A group of siblings, themselves approaching senior age gather together as their father dies and work through their views on life, death and growing up. I liked it. It's a talking heads show and the youngest character is still 15-20 years older than me but I found bits to relate to from each of the characters (and some things from each that I absolutely did not, of course) and it moved me.
Two-and-a-half stars. I had trouble connecting Act One and Two to Act Three. Grief and loss and family, then suddenly Peter Pan. Themes overlap some, but not in the same way. I'm sure not wanting to grow up/age factors in, but I didn't feel it.
Yes, this is a gift to the theater. There are so many theatrical events in this show that make it a huge play to perform--everything from flying on stage, a ghost, projections, a live dog to eat Chex Mix, and overlapping, intelligent conversations.
The most wholesome play 🥺🥺🥺 I loved reading and directing! The magic that radiated from the Peter Pan story and the grounded elderly character’s creates an entertaining yet emotive impact for an audience. The only thing I would say is that the Act 2 wasn’t my favourite but still a great play.

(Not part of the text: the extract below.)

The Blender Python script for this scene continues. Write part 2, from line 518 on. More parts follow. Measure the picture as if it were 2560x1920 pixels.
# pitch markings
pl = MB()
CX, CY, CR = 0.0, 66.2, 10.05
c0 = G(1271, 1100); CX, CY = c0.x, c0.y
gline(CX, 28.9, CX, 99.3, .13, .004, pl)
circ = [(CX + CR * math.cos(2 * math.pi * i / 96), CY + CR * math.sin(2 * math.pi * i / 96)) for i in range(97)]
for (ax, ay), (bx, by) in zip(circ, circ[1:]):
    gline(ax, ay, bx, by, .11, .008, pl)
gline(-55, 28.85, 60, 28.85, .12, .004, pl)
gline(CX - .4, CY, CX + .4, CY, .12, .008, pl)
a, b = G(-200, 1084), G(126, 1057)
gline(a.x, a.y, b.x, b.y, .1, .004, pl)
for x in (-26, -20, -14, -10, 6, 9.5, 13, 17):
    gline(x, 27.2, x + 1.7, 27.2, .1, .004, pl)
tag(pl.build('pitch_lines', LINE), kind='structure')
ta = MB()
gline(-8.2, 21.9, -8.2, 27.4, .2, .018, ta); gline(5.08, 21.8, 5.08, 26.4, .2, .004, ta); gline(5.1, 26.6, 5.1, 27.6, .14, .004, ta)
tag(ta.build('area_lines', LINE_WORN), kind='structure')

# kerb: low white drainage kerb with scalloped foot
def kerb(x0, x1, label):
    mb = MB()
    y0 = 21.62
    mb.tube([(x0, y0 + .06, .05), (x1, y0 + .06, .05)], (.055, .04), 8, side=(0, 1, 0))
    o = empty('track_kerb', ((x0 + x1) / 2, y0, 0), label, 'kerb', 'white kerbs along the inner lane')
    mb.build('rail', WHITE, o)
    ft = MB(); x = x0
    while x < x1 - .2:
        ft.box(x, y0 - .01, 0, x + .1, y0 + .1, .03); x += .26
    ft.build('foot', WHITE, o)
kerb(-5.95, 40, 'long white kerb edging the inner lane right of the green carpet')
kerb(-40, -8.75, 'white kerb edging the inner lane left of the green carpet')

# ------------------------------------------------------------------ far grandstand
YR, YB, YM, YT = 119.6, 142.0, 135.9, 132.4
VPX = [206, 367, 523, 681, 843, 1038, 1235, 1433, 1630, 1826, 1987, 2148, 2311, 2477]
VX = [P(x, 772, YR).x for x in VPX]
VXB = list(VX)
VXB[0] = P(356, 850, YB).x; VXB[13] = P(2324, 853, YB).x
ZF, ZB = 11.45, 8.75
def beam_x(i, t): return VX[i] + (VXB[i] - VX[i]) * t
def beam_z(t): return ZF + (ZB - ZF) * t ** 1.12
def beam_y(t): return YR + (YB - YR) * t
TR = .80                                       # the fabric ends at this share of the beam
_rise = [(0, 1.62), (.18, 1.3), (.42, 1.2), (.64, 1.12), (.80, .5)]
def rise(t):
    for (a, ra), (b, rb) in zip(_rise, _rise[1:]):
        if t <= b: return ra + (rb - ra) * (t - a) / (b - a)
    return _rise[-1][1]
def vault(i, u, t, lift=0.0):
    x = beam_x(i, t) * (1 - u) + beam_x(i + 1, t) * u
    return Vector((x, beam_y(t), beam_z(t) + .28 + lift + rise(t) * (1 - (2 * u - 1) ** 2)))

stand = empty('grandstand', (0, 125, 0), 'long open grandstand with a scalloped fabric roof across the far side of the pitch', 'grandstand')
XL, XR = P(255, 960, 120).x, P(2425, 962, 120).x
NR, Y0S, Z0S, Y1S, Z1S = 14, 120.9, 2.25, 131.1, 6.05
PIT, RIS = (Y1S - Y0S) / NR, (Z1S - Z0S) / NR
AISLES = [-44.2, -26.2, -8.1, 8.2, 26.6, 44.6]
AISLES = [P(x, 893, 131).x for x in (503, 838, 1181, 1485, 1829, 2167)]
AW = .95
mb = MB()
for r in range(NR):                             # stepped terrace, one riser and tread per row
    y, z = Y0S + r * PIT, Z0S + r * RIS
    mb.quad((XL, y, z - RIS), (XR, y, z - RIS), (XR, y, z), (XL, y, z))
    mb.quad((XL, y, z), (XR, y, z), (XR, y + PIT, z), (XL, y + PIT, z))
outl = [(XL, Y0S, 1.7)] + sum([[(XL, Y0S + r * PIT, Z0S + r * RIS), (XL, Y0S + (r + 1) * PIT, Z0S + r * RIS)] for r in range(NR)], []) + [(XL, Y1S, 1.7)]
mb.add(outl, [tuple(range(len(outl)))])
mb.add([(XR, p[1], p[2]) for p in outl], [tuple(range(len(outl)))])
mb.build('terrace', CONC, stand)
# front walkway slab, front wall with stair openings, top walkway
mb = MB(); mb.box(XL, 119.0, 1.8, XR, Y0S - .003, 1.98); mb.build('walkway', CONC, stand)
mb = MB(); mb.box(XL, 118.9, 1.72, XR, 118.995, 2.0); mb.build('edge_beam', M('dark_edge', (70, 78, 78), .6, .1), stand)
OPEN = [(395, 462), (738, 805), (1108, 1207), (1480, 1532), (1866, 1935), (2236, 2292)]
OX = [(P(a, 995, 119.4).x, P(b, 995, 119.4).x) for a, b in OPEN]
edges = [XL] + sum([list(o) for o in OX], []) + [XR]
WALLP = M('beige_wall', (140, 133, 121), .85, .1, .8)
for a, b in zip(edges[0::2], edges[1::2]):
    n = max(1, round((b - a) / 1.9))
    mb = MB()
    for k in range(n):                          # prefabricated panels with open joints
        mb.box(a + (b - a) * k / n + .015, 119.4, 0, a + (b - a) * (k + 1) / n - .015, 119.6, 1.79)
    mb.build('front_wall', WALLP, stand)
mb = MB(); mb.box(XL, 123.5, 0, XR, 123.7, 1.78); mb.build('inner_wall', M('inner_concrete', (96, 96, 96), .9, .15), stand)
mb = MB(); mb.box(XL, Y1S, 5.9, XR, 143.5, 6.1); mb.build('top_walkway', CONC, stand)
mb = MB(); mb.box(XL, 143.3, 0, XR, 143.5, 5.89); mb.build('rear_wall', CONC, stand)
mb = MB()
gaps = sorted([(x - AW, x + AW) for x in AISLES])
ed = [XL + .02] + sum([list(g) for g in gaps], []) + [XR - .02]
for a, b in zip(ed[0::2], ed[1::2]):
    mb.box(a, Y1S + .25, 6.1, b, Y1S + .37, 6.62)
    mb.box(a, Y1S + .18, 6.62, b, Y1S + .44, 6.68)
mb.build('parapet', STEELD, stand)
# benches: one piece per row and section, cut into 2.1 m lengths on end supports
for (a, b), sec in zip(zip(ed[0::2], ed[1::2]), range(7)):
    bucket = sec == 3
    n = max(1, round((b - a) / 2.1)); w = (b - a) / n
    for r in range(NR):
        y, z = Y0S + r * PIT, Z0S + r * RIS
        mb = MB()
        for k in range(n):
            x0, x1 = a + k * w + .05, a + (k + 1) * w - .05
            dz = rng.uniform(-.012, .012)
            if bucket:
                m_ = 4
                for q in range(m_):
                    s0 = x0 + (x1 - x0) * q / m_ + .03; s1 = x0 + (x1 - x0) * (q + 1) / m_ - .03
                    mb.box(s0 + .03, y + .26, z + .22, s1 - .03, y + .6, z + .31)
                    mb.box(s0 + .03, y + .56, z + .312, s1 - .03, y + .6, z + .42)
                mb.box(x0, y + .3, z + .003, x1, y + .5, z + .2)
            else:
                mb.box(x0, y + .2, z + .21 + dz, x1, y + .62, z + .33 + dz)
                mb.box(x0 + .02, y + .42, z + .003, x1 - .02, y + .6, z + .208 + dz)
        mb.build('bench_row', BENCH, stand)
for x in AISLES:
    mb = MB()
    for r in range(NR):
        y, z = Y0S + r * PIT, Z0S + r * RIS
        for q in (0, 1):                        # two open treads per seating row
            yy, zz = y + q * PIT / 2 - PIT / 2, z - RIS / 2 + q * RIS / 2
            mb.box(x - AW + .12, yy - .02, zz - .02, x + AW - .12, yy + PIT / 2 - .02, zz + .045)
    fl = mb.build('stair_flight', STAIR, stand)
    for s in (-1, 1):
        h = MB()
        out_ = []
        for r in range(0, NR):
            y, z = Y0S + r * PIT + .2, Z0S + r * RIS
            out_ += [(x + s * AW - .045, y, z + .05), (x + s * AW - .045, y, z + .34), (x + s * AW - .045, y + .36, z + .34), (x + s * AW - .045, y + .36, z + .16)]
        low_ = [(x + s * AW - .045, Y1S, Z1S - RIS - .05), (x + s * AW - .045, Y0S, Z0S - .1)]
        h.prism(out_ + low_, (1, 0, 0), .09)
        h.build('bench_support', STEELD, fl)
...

Sarah Ruhl is a great playwright. And I would love someday to see this play. But this play is impossible to read. Instead of naming the characters she numbers them. And it is near impossible to follow.
A love letter to her mother, this play goes from gritty realism to absolute suspension of reality in an exploration of growing up, suffering loss, and the meaning of family. The notes in the cover compare it to a "Midwestern Noh drama", which is apt and adds to the depth!
The structure is fascinating but works against the emotion of the play, as I'm not quite sure I ever reached the catharsis and clear personal touch in every word of the piece. That being said, Ruhl is taking such bold, interesting turns that intrigued me and kept me just engaged enough to enjoy it.